Label / Distribution : Nocturne

Un casting de rêve pour ce « Dreams in Tune », troisième enregistrement du Megaoctet d’Andy Emler. On parlerait presque de superproduction si le jazz était un peu plus populaire en France, et surtout s’il y avait une démarche commerciale derrière.

Car, nonobstant une nomination aux Victoires du Jazz 2005, la musique d’Emler et de ses trublions relève d’une exigence qu’il paraît actuellement difficile de concilier avec la culture de masse. Pour en revenir aux « acteurs » on a l’impression que les individualités, parfois très remuantes en d’autres circonstances (Collignon, de Pourquery…), s’expriment ici au service du projet collectif, sans trop en faire, mais sans tomber dans l’apathie (vocale ou saxuelle).

Le disque s’organise en quatre longues suites de plus de dix minutes et trois pièces beaucoup plus courtes : « Stone Tuba 1 » pour un monologue captivant de François Thuillier (qui sera donné au festival Jazz sous les Pommiers cette année), « Minicrobe » et son thème biscornu, archétypal, joué à l’unisson, et « Boulevard d’Anfa total », un duo Emler/Ducret auquels se rajoutent les virtuosités vocales de Collignon.

On ne tarit pas de qualificatifs élogieux devant l’ampleur des quatre autres morceaux. Il est rare qu’une telle alchimie se réalise entre originalité et diversité des compositions, justesse des arrangements, brillance des improvisations, le tout selon une certaine idée de la musique. Le résultat est une somptueuse sculpture sonore au caractère bien trempé, en perpétuel changement.

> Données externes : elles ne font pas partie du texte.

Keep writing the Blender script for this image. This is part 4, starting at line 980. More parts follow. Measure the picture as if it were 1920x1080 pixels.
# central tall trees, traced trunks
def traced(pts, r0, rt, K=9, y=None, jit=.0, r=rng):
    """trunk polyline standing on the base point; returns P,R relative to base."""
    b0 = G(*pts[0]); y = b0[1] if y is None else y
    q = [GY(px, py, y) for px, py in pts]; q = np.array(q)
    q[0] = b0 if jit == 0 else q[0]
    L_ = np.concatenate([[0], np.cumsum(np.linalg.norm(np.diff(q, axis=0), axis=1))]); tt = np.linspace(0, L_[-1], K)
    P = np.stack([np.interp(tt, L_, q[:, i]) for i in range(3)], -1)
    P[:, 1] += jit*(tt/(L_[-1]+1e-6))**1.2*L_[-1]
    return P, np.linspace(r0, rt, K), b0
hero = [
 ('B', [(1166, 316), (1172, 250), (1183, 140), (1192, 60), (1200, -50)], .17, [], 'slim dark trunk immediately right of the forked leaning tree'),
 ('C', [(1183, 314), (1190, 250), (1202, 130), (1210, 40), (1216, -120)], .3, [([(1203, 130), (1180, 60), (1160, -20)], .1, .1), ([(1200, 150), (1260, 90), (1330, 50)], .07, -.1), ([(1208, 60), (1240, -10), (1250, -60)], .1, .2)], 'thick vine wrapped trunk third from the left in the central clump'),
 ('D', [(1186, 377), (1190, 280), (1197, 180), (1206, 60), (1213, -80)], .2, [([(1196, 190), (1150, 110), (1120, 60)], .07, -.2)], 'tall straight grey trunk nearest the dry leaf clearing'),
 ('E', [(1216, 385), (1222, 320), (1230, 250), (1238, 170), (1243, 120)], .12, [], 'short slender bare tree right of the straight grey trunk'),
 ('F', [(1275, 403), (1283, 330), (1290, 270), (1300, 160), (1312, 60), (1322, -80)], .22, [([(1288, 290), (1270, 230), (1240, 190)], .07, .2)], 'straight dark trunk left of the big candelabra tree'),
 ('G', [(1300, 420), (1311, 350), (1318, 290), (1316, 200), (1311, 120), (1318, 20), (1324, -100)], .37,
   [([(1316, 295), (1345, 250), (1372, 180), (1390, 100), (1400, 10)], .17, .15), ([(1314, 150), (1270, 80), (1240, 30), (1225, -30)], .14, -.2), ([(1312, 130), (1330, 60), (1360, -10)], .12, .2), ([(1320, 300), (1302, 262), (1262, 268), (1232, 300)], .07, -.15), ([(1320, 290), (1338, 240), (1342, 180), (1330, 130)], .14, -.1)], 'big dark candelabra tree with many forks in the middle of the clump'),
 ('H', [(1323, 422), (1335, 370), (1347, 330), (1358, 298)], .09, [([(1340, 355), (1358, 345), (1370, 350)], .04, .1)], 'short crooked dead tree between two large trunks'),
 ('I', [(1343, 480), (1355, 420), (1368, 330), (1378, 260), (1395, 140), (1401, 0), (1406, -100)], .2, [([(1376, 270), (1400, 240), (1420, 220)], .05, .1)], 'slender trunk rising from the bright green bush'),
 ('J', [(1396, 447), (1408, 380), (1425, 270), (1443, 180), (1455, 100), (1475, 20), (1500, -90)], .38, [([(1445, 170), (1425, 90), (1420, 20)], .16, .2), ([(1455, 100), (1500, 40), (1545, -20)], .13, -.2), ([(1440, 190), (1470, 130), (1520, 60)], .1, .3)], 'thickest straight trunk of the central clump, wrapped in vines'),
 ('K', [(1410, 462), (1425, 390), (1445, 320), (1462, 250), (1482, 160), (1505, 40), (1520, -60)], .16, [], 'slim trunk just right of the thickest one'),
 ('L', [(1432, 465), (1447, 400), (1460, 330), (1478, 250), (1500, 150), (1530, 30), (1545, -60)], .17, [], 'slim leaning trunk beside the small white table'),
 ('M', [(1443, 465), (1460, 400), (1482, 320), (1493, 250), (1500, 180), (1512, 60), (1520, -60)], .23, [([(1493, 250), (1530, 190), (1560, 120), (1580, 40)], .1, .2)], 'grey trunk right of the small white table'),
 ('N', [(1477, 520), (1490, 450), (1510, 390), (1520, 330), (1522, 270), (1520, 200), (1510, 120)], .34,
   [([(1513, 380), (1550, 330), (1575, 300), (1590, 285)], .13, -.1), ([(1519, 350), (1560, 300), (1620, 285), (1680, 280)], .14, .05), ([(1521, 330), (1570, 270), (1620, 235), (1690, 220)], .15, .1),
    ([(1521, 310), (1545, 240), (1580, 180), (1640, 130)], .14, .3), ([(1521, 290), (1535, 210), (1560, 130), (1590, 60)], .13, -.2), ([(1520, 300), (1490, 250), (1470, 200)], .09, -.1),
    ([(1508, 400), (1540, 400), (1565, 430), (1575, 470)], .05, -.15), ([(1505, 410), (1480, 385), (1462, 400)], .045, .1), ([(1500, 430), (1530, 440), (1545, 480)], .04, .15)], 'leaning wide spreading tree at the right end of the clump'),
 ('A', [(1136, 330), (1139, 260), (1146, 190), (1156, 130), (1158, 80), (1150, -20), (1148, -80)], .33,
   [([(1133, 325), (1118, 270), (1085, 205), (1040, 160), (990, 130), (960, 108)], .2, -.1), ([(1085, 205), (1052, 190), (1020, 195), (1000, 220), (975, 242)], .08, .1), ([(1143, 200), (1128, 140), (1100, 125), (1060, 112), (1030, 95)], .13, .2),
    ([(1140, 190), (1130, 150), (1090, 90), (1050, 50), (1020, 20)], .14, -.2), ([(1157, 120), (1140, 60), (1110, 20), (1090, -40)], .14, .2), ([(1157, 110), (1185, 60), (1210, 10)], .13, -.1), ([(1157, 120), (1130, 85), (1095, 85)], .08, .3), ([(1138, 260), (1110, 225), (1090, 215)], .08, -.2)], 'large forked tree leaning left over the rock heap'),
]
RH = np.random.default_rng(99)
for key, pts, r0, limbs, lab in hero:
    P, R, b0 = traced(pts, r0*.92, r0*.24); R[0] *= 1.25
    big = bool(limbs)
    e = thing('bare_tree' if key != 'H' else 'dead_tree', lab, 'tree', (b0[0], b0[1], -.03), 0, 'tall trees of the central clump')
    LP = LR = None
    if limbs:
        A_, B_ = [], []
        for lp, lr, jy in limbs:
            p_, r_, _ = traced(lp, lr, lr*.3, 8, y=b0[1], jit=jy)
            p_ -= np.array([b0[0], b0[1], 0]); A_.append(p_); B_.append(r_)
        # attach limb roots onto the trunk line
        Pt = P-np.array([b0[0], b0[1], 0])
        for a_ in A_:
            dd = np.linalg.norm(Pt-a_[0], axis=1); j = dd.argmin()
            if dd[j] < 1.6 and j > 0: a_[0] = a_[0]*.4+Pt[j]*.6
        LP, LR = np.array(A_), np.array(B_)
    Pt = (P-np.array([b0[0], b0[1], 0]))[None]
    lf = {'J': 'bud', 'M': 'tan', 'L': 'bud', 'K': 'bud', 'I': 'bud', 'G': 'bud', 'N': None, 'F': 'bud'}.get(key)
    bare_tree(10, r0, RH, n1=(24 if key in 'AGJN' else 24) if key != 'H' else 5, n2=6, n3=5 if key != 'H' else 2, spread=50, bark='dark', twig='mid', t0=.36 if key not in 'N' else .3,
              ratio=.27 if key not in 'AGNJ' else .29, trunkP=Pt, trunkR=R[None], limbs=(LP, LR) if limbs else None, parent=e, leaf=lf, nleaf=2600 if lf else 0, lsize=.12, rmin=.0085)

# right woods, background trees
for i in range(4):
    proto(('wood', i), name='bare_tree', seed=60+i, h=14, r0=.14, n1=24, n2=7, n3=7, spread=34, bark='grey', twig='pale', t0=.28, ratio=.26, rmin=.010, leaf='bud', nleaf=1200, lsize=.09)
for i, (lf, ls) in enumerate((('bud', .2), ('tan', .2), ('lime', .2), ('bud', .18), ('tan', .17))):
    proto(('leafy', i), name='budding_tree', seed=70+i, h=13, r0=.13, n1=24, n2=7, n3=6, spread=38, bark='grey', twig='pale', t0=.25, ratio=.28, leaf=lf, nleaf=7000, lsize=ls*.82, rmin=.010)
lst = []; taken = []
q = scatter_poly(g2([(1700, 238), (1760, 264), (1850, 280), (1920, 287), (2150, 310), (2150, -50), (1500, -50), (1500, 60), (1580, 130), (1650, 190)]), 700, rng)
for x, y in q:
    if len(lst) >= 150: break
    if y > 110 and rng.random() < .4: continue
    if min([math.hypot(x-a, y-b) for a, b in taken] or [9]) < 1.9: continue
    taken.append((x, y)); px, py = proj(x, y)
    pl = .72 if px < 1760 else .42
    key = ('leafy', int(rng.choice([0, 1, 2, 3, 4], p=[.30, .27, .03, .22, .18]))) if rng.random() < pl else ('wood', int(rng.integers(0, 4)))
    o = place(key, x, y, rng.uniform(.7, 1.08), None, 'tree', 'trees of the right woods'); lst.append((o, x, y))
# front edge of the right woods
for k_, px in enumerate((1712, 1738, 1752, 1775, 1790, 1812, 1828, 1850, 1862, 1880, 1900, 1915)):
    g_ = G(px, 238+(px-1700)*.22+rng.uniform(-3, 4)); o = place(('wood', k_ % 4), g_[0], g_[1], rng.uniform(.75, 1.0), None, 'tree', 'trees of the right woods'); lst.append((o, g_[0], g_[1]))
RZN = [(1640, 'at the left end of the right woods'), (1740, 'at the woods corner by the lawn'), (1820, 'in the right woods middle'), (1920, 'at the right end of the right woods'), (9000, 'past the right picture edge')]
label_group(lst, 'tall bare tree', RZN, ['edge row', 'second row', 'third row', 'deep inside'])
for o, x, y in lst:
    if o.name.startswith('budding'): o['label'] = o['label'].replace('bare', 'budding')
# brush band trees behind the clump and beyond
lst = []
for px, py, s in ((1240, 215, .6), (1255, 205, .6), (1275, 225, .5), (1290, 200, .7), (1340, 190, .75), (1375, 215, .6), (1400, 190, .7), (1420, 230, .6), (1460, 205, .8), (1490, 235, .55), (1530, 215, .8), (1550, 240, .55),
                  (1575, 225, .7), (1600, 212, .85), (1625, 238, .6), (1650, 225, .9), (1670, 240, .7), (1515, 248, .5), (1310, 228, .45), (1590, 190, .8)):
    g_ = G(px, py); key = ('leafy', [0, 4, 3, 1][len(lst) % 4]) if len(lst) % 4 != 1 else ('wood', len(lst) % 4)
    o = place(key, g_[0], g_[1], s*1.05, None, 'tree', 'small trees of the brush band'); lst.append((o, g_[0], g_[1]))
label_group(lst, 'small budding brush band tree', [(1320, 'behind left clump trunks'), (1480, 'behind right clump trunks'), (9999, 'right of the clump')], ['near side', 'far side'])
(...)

Très pressée sur « Urbanhof », emportée par un thème cahotant et des cuivres brillants, cette sculpture se calme par intermittence devant les arabesques accoustiques de Marc Ducret. Par endroit, on devine (ou imagine) l’influence d’un Stravinsky sur l’impulsion rythmique voulue par Emler. Même sauvagerie, mêmes martèlements décalés ici ou sur « 4/4 cm3/horizons » que sur Le Sacre du printemps ou l’« Ouverture » de la Symphonie en trois Mouvements.

Puis vient « Julie s’est noyée ». Le thème et l’harmonie originels - signés Ducret, sur le déjà ancien Gris - deviennent enluminures auditives où piano et nappes de cuivres s’entremêlent, se couvrent, se recouvrent comme la vague ramenant un corps sur le sable. Suit la lente marche des improvisateurs, un par un ou tous ensemble, émouvant salut à la noyée.

Dernier sommet à évoquer, le long chorus de Philippe Sellam sur « Last Call for Alcohol », qui sonne comme un appel aux montagnes russes perpétuelles sur toute l’étendue d’une gamme. Une tension rare se crée progressivement entre le soliste et l’orchestre, démentant ceux qui affirment que « jazz français rime avec linéarité ».

Par ailleurs, puisque, en France, tout finit par une chanson, le soin est laissé à Médéric Collignon d’esquisser un thème appaisant (« 4/4 cm3/horizons »), auquel il ne reste plus qu’à trouver des paroles empreintes de beauté et d’éternité.